The Air Force preferred Sierra Nevada Defense Corp.’s (SNC) lower-risk rating for its Light Air Support (LAS) offering, despite its nearly $137 million higher cost, compared to competitor Beechcraft’s lower priced, but higher risk, proposal, according to the Government Accountability Office (GAO).

GAO said in its recently-released June 13 protest ruling, in which it denied Beechcraft’s protest of the LAS award to SNC, the two companies’ offerings matched technical ratings in all five mission capability subfactors, except in risk rating for aircraft technical requirements. SNC teamed with Brazilian manufacturer Embraer [ERJ] to offer its A-29 Super Tucano light attack aircraft while Kansas-based Beechcraft offered its AT-6.

Embraer’s A-29 Super Tucano light attack aircraft. Photo: Embraer.
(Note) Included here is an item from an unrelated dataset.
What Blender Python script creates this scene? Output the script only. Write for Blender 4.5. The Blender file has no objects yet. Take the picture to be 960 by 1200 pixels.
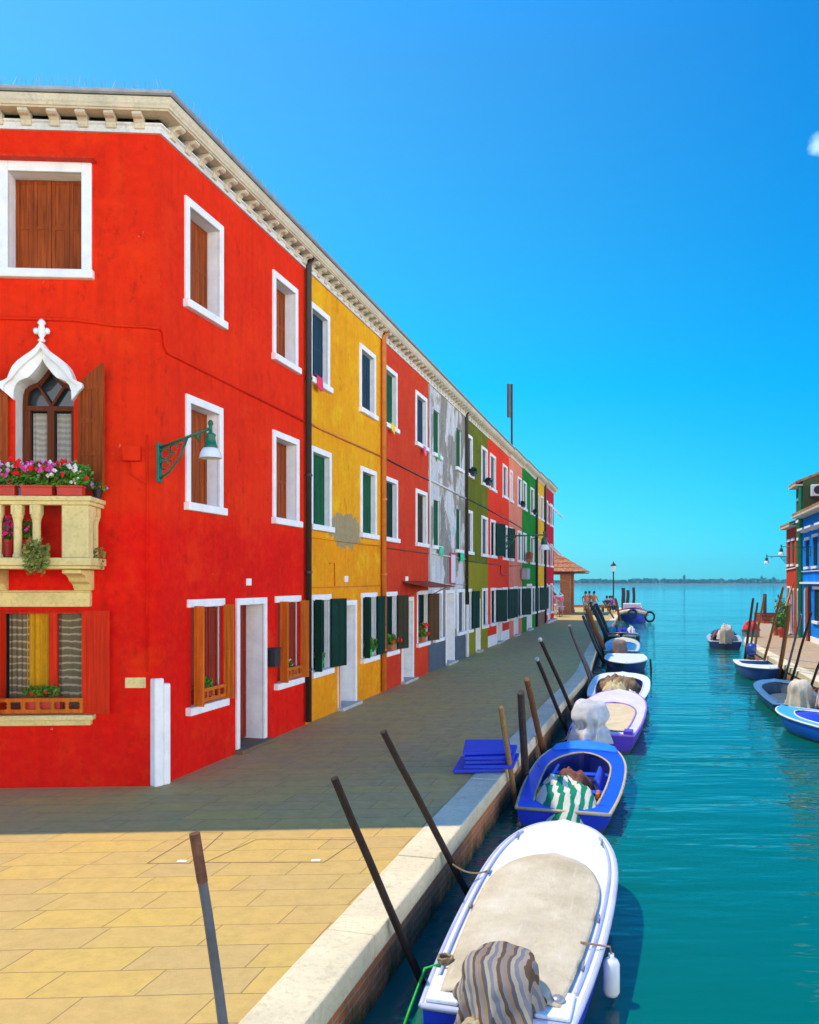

GAO said the source selection authority (SSA) determined that SNC’s low risk rating offered significantly greater value to the government when weighed against Beechcraft’s high risk rating. GAO said the SSA concluded that Beechcraft’s high risk mission capability risk rating had “such potentially serious and profound program consequences that (it) would be willing to pay more than the $136.5 million price difference in order to reduce program risk.”

The February LAS contract award to SNC that Beechcraft protested is worth $427 million and could be worth $950 million if all delivery orders are exercised. Beechcraft also protested the original award to SNC in 2011, which resulted in the Air Force tossing the award over documentation issues and the appearance of bias towards SNC and restarting the competition.

GAO said earlier this month the Air Force reasonably concluded that the company’s proposed approach presented a high risk that its aircraft would not achieve a requirement of the solicitation within the requisite time period. GAO also said it denied Beechcraft’s challenge to the Air Force’s evaluation of SNC’s proposed aircraft, as well as Beechcraft’s arguments that the Air Force made an improper tradeoff decision by selecting SNC’s higher priced, but lower risk proposal.

SNC and Embraer are aiming to start delivering the A-29s to Afghanistan’s nascent air force by mid-2014 (Defense Daily, June 14).